In this year the claims of the Company in connection with the Treaty of 1846 were finally arranged by a special treaty concluded through the Hon. W. H. Seward for America, and Lord Lyons, the British Ambassador. The Puget's Sound Agricultural Company, which was an offshoot and subordinate concern of the Hudson's Bay Company, for the purposes of wheat, wool, hides and tallow production, was also named as one of the interested parties.

"Whereas," so ran the new treaty, "it is desirable that all questions between the United States authorities on the one hand, and the Hudson's Bay and Puget's Sound Agricultural Companies on the other, with respect to the possessary rights and claims of these companies, and of any other British subjects in Oregon and Washington Territory, should be settled by the transfer of those rights and claims to the Government of the United States for an adequate money consideration: It is hereby agreed that the United States of America and Her Britannic Majesty shall, within twelve months after the exchange of the ratification of the present treaty, appoint each a commissioner for the purpose of examining and deciding upon all claims arising out of the provisions of the above-quoted articles of the Treaty of June 15, 1846."[121]

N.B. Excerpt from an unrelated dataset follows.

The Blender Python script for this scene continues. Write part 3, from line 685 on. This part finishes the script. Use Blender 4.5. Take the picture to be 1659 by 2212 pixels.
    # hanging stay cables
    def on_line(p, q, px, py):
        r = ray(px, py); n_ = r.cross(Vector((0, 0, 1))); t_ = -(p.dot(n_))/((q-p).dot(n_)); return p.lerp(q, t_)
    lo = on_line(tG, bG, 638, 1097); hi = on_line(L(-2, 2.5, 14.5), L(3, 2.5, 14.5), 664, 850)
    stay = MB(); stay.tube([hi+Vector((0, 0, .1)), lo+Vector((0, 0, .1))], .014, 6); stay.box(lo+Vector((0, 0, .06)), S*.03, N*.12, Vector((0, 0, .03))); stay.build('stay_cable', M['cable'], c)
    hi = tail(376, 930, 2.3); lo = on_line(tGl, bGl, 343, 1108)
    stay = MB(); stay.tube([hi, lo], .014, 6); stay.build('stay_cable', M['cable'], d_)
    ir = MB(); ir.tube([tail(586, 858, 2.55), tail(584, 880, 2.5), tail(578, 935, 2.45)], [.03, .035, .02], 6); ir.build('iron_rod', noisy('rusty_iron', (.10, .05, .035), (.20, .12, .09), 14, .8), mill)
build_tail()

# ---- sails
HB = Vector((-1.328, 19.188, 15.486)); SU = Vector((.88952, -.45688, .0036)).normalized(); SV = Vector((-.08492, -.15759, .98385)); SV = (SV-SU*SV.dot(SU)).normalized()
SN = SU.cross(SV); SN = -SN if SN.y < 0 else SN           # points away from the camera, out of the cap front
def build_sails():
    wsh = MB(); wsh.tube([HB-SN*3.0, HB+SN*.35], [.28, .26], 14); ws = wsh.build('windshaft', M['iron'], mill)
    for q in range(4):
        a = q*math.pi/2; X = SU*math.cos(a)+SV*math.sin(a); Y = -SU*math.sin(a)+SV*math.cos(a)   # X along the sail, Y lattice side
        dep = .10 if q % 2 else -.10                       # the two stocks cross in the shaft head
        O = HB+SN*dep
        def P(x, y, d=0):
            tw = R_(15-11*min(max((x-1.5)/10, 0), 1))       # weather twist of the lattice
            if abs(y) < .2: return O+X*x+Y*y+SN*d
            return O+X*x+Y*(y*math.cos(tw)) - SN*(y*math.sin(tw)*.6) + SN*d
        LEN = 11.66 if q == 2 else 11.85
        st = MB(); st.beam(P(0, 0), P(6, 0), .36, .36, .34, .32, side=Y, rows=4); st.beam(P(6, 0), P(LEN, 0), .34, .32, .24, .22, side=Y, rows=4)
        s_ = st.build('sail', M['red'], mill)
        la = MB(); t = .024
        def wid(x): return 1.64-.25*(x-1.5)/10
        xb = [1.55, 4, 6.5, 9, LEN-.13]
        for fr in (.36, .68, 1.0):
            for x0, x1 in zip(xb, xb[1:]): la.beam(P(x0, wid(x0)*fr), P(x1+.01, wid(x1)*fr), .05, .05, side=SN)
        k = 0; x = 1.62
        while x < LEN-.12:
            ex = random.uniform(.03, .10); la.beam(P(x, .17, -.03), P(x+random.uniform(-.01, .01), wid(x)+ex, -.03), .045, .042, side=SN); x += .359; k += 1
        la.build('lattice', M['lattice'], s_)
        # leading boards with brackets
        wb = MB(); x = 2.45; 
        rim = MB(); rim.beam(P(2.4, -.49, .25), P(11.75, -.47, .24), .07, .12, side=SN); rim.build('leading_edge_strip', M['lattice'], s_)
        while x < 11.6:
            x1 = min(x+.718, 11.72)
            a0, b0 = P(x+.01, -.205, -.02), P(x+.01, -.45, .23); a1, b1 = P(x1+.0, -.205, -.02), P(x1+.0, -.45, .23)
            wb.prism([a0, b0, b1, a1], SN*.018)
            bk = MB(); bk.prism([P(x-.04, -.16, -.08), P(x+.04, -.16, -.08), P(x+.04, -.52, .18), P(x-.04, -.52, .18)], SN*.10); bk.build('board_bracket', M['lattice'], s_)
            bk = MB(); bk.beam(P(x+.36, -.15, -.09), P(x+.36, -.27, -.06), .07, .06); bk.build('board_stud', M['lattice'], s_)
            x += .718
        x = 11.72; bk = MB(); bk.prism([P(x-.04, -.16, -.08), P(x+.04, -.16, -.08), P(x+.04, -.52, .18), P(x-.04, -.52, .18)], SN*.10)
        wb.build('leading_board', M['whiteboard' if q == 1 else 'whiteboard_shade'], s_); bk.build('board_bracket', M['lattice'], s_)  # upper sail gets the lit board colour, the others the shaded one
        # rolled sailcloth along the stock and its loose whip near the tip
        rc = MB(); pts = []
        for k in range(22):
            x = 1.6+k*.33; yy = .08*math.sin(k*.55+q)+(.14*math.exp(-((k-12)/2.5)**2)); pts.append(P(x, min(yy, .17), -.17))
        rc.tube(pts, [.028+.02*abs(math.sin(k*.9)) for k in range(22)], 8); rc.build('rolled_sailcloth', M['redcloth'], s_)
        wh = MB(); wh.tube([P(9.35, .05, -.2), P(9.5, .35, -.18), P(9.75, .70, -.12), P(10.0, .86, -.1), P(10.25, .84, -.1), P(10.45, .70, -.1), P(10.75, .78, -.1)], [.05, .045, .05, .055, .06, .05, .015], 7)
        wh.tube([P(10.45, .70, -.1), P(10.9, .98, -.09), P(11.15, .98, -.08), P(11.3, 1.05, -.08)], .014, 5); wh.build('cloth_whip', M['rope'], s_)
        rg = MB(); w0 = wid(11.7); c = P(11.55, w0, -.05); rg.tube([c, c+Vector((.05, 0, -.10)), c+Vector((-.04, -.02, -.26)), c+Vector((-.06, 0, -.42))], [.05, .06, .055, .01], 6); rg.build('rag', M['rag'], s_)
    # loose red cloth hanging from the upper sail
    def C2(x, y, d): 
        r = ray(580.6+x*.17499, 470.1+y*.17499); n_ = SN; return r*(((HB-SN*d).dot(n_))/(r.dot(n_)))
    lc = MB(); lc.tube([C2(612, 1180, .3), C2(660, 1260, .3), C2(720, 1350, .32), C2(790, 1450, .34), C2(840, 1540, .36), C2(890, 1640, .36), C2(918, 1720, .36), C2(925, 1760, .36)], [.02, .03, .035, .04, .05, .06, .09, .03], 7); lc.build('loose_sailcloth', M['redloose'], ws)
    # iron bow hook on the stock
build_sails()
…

Unwholesome temper amongst the Indians.

The commercial rivalry existing between the Russian-American Company and the Hudson's Bay Company, which held a trading lease of part of the sea-bound territory, naturally tended to engender and keep alive an unwholesome temper amongst the Indians. They were frequently troublesome, and occasionally murderous. In May, 1862, between two hundred and fifty and three hundred of the natives on the west side of Chatham Strait, twenty-five miles north of Cross Sound, seized on the quarter-deck the captain and chief trader of the Company's steamer Labouchere, of seven hundred tons and taking possession of the vessel, drove the crew forward. But the crew had a large gun trained aft, and parleying took place. The Indians had not known that this was a Company ship. It was agreed that both parties should discharge their rifles, and peace was proclaimed, the Indians finally leaving the vessel. Before their departure, however, they covered the deck with fine sea-otter and other skins as a present to the captain and traders, and as a token of peace.

In September, 1860, after an illness of but five days' duration, died Sir George Simpson, the Governor-in-Chief in Rupert's Land, amidst universal regrets. He had been often, indeed persistently, attacked by the Company's enemies during his tenure of his office; indeed almost up to the day of his death he was charged with being autocratic and tyrannical, but none could deny him great ability and exceptional fitness for his post.

He had taken a powerful interest in northern discoveries, and superintended the fitting out of several Arctic expeditions. For his services in this direction he had been knighted in 1841, and soon afterwards had set out on a journey round the world, of which he published an interesting relation. In his late years he resided at Lachine, where he entertained the Prince of Wales, on his visit in 1860.